* _DATA LINES_:

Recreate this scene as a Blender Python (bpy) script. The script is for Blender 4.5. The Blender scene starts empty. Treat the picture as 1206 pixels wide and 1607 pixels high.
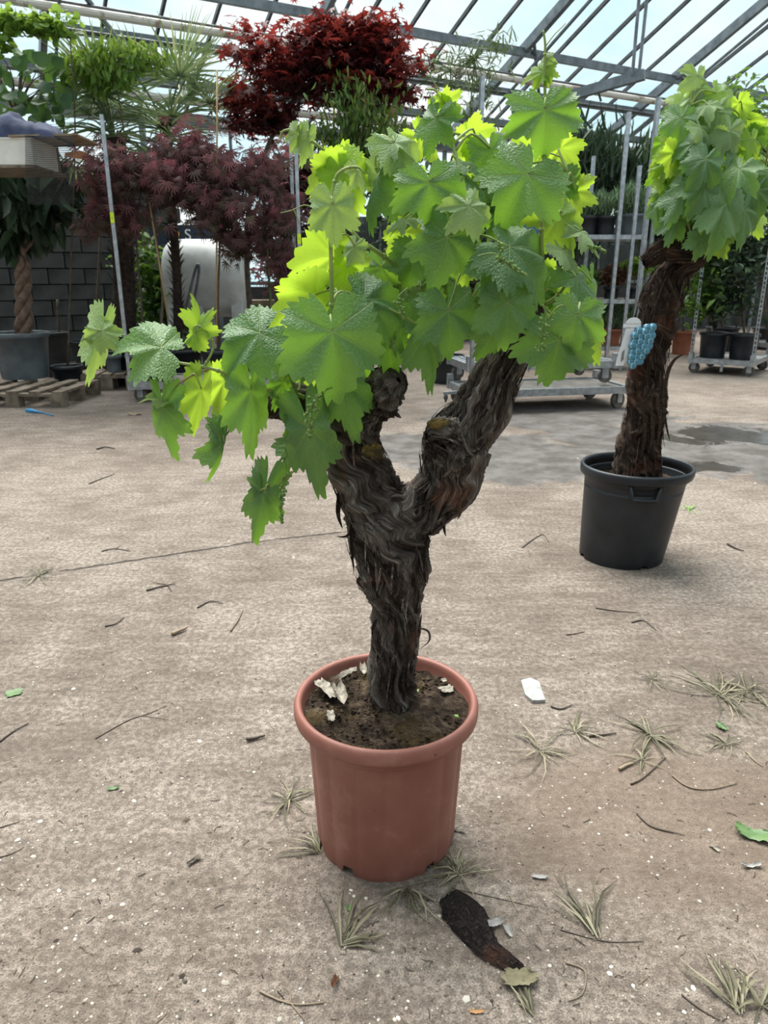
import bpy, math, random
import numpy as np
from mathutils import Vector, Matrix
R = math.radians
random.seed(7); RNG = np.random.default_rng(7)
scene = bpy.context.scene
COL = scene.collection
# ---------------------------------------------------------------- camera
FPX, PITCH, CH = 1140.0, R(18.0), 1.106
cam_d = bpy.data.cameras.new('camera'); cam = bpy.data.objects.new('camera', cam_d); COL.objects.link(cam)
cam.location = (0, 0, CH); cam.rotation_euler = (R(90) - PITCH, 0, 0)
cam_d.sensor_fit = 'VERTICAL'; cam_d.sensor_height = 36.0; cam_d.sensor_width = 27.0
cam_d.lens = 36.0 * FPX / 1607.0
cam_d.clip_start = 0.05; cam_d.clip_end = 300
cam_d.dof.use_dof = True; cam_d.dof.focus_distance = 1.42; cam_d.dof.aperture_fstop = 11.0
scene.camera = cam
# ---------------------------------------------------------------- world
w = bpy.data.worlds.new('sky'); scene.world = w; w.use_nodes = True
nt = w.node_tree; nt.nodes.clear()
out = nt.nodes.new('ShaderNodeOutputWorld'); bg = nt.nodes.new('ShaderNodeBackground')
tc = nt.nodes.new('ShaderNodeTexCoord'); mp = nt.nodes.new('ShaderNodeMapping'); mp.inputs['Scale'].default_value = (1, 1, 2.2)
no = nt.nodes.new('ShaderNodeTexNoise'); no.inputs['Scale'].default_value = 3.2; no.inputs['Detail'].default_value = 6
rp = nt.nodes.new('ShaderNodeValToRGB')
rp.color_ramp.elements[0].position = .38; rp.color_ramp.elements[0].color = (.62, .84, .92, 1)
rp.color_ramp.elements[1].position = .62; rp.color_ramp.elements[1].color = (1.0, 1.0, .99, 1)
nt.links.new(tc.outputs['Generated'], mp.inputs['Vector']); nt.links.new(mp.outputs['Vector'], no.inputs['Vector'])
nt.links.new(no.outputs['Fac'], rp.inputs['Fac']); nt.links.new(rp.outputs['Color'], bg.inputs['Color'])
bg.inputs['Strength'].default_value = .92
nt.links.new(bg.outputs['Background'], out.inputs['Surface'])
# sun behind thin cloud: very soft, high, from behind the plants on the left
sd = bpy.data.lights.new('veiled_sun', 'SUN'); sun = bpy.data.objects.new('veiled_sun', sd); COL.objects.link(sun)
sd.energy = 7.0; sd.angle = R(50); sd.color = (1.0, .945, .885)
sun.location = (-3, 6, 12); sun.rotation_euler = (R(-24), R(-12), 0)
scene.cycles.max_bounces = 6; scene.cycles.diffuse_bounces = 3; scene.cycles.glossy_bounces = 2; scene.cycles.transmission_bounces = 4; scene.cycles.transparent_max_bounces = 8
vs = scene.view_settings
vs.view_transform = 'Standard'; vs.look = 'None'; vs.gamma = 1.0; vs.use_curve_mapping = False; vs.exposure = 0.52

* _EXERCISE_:
The data should be printed again unchanged; leave its pictures out.

* _REPLY TO THE TASK_:
Recreate this scene as a Blender Python (bpy) script. The script is for Blender 4.5. The Blender scene starts empty. Treat the picture as 1206 pixels wide and 1607 pixels high.
import bpy, math, random
import numpy as np
from mathutils import Vector, Matrix
R = math.radians
random.seed(7); RNG = np.random.default_rng(7)
scene = bpy.context.scene
COL = scene.collection
# ---------------------------------------------------------------- camera
FPX, PITCH, CH = 1140.0, R(18.0), 1.106
cam_d = bpy.data.cameras.new('camera'); cam = bpy.data.objects.new('camera', cam_d); COL.objects.link(cam)
cam.location = (0, 0, CH); cam.rotation_euler = (R(90) - PITCH, 0, 0)
cam_d.sensor_fit = 'VERTICAL'; cam_d.sensor_height = 36.0; cam_d.sensor_width = 27.0
cam_d.lens = 36.0 * FPX / 1607.0
cam_d.clip_start = 0.05; cam_d.clip_end = 300
cam_d.dof.use_dof = True; cam_d.dof.focus_distance = 1.42; cam_d.dof.aperture_fstop = 11.0
scene.camera = cam
# ---------------------------------------------------------------- world
w = bpy.data.worlds.new('sky'); scene.world = w; w.use_nodes = True
nt = w.node_tree; nt.nodes.clear()
out = nt.nodes.new('ShaderNodeOutputWorld'); bg = nt.nodes.new('ShaderNodeBackground')
tc = nt.nodes.new('ShaderNodeTexCoord'); mp = nt.nodes.new('ShaderNodeMapping'); mp.inputs['Scale'].default_value = (1, 1, 2.2)
no = nt.nodes.new('ShaderNodeTexNoise'); no.inputs['Scale'].default_value = 3.2; no.inputs['Detail'].default_value = 6
rp = nt.nodes.new('ShaderNodeValToRGB')
rp.color_ramp.elements[0].position = .38; rp.color_ramp.elements[0].color = (.62, .84, .92, 1)
rp.color_ramp.elements[1].position = .62; rp.color_ramp.elements[1].color = (1.0, 1.0, .99, 1)
nt.links.new(tc.outputs['Generated'], mp.inputs['Vector']); nt.links.new(mp.outputs['Vector'], no.inputs['Vector'])
nt.links.new(no.outputs['Fac'], rp.inputs['Fac']); nt.links.new(rp.outputs['Color'], bg.inputs['Color'])
bg.inputs['Strength'].default_value = .92
nt.links.new(bg.outputs['Background'], out.inputs['Surface'])
# sun behind thin cloud: very soft, high, from behind the plants on the left
sd = bpy.data.lights.new('veiled_sun', 'SUN'); sun = bpy.data.objects.new('veiled_sun', sd); COL.objects.link(sun)
sd.energy = 7.0; sd.angle = R(50); sd.color = (1.0, .945, .885)
sun.location = (-3, 6, 12); sun.rotation_euler = (R(-24), R(-12), 0)
scene.cycles.max_bounces = 6; scene.cycles.diffuse_bounces = 3; scene.cycles.glossy_bounces = 2; scene.cycles.transmission_bounces = 4; scene.cycles.transparent_max_bounces = 8
vs = scene.view_settings
vs.view_transform = 'Standard'; vs.look = 'None'; vs.gamma = 1.0; vs.use_curve_mapping = False; vs.exposure = 0.52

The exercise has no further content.